The U.S. Securities and Exchange Commission (SEC) has given the green light to Figure Markets’ YLDS, a stablecoin that pays daily interest. This marks a first in the crypto industry, as YLDS is officially registered as a security. The approval signals a shift in the regulatory landscape, setting new standards for digital assets.
YLDS Breaks New Ground with SEC Approval
Stablecoins have long been a cornerstone of crypto transactions, offering price stability in an otherwise volatile market. But unlike USDT or USDC, YLDS isn’t just another dollar-pegged token—it pays users 0.5% in daily yield. That’s a fundamental shift in how stablecoins operate, blurring the line between digital currency and investment security.
Figure Markets CEO Mike Cagney sees the SEC’s approval as a pivotal moment, one that raises tough questions for traditional banks. “If I can hold this, if I can self-custody this, if it pays me interest, and I can actually use it to transact, what do I need a bank for?” Cagney told Fortune.
Regulatory clarity has been a long-standing issue in crypto, with many projects caught in legal limbo. YLDS changes that. Its SEC registration means it falls under the same financial umbrella as stocks and bonds, giving it a level of legitimacy that most stablecoins lack.
Stablecoin Market Hits $225 Billion as Institutional Interest Grows
The approval of YLDS comes at a time when stablecoins are experiencing a resurgence. After slumping during the crypto winter, stablecoin market capitalization has rebounded to $225 billion, according to DeFiLlama.
- Stablecoins act as digital dollars, facilitating trading and DeFi transactions.
- Traditional financial institutions are increasingly integrating stablecoins for global payments.
- Tether (USDT) remains dominant, but regulatory concerns persist.
Despite their popularity, most stablecoins don’t share the interest they generate. Tether, for instance, made an estimated $13 billion in 2024 from investments—but holders saw none of that profit. That’s where YLDS aims to stand out, distributing yield directly to its users.

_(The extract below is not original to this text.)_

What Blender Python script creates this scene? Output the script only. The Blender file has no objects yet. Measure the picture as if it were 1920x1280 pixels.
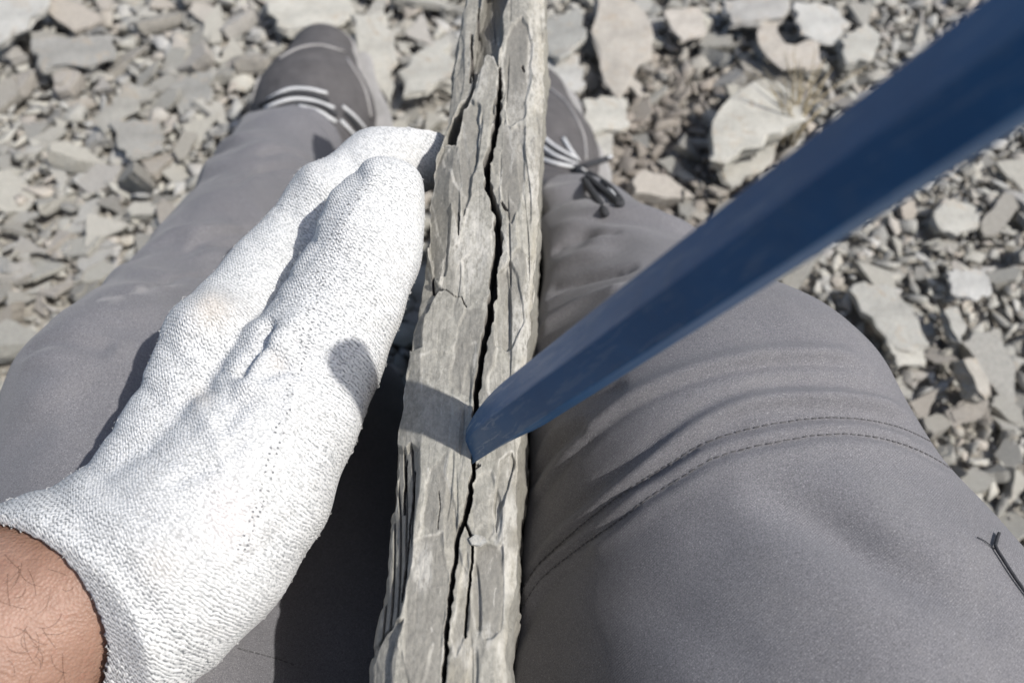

YLDS Offers 0.5% Daily Yield, Setting It Apart from Rivals
For those holding YLDS, the 0.5% daily yield is an enticing feature. Compare that to Tether, which keeps all interest earnings for itself. The difference is stark, and it positions YLDS as a potential disruptor.
Yearly, that yield could add up to significant returns. If sustained, a $1,000 YLDS balance could generate over $1,800 in interest within a year. While such rates may fluctuate, the appeal is clear: stable income from a stablecoin.
There’s precedent for yield-bearing stablecoins, but many have operated in regulatory gray areas. The SEC previously cracked down on Binance’s stablecoin before dropping the case in 2024. With YLDS, Figure Markets is taking the compliance-first approach, hoping to win over institutions wary of legal uncertainty.
KYC Becomes a Must for Earning Interest
Not everyone holding YLDS will receive interest. Figure Markets has implemented Know Your Customer (KYC) requirements, meaning users must verify their identity to earn the 0.5% daily yield.
- Verified users will receive their yield automatically.
- Unverified holders can still use YLDS for transactions but won’t get paid interest.
- The approach aligns with SEC regulations and could set a precedent for future stablecoins.
KYC has long been a contentious issue in crypto, where privacy concerns often clash with regulatory demands. But for YLDS, the trade-off is clear: regulatory approval in exchange for tighter controls on who benefits.
What’s Next for Yield-Bearing Stablecoins?
YLDS isn’t launching in a vacuum. Competitors like Ripple and PayPal are rolling out their own stablecoins, each with different features and target markets. However, Figure’s SEC approval gives YLDS an edge in terms of legitimacy and compliance.
This raises the question: will major stablecoin issuers like Tether and Circle follow suit? So far, they’ve resisted registering with the SEC, arguing that stablecoins are more akin to cash than securities. But with YLDS setting a new precedent, regulatory pressure may push them toward similar models.
For now, YLDS represents an experiment—one that could redefine how digital dollars work. Whether it succeeds or not, its approval is a clear sign that stablecoins are evolving, and regulators are paying closer attention than ever.